05-04-2014, 10:09 PM
(05-04-2014, 06:00 PM)Koh Wrote: Retail price games are often in the $60 range. Many, however, only give say, 4-7 hours of gameplay. However if you look at indie price games such as Terraria or Minecraft ($15 and $30 respectively), you get over 400+ hours of gameplay.
I could hardly credit Minecraft with gameplay. Sandbox games don't have legitimate gameplay; they are toys.

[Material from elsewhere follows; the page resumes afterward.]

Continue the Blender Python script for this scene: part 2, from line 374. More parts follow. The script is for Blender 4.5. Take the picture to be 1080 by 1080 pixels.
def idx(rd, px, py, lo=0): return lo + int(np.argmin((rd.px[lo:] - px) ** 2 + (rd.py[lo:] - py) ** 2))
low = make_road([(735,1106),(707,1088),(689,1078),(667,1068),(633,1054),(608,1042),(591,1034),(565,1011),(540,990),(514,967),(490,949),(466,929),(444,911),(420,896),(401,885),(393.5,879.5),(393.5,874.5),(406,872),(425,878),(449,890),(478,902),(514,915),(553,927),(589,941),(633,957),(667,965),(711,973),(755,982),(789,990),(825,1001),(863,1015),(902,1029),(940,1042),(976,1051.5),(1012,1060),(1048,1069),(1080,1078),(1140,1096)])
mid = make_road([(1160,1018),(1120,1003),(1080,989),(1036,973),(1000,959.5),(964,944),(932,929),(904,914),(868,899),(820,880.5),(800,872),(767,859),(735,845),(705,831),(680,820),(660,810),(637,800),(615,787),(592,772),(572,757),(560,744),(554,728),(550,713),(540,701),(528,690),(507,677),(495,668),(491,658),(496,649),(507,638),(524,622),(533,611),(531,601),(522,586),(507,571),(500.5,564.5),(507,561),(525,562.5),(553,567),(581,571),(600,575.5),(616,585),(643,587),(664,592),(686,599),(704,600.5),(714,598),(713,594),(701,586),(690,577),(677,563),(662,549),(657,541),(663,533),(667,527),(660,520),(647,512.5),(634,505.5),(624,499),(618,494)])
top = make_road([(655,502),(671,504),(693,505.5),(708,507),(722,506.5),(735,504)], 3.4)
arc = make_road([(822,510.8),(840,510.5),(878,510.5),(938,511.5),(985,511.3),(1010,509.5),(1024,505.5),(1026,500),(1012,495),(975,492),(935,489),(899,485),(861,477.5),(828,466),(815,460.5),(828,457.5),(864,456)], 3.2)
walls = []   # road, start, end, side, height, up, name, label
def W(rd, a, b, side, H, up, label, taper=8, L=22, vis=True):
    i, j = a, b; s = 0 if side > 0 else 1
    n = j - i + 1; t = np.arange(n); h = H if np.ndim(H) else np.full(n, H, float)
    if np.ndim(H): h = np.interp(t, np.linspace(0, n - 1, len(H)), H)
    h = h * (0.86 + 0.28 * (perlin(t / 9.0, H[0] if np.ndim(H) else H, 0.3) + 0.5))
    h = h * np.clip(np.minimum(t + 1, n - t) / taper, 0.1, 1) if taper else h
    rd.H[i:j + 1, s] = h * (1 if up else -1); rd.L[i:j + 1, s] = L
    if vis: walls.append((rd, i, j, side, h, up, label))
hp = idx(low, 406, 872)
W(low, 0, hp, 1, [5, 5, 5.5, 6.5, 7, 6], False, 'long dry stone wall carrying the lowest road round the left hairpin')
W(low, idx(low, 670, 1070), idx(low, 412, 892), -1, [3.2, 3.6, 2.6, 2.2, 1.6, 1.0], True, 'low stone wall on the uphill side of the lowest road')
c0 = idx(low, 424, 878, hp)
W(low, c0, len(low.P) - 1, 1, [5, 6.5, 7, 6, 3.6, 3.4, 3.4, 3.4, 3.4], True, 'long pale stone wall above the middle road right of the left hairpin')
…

You can't buy a tub of Legos or box of little plastic army men and claim they have more hours of gameplay than a video game.
(05-04-2014, 06:00 PM)Koh Wrote: However, what about indie games in the same vein as retail games, such as the Binding of Isaac versus Legend of Zelda?
The Legend of Zelda may have cost the traditional 50 USD at launch compared to The Binding of Isaac's 5 USD (8 USD if you are including the expansion as the "whole game"), but The Legend of Zelda was a completely new game at the time; it expanded significantly on its predecessor (Adventure for the 2600), it had a monumental amount of content in an era of puzzle games and arcade games and basically created the genre.
The Binding of Isaac's price is low; it was developed by two guys with a much lower financial requirement than a team of professional developers (probably with families) living in a large Japanese city. The Binding of Isaac was programmed in Adobe Flash, which cuts development time by an enormous amount and has a massive amount of existing codebases plus online tutorials. The Legend of Zelda was programmed in Assembly on a 6502 in an age before you could Google for help. These all factor into the budget, not to mention Nintendo had cartridge production costs, marketing costs, transportation costs, shelf costs and enough to not only pay the developers, but to keep Nintendo profitable as a company.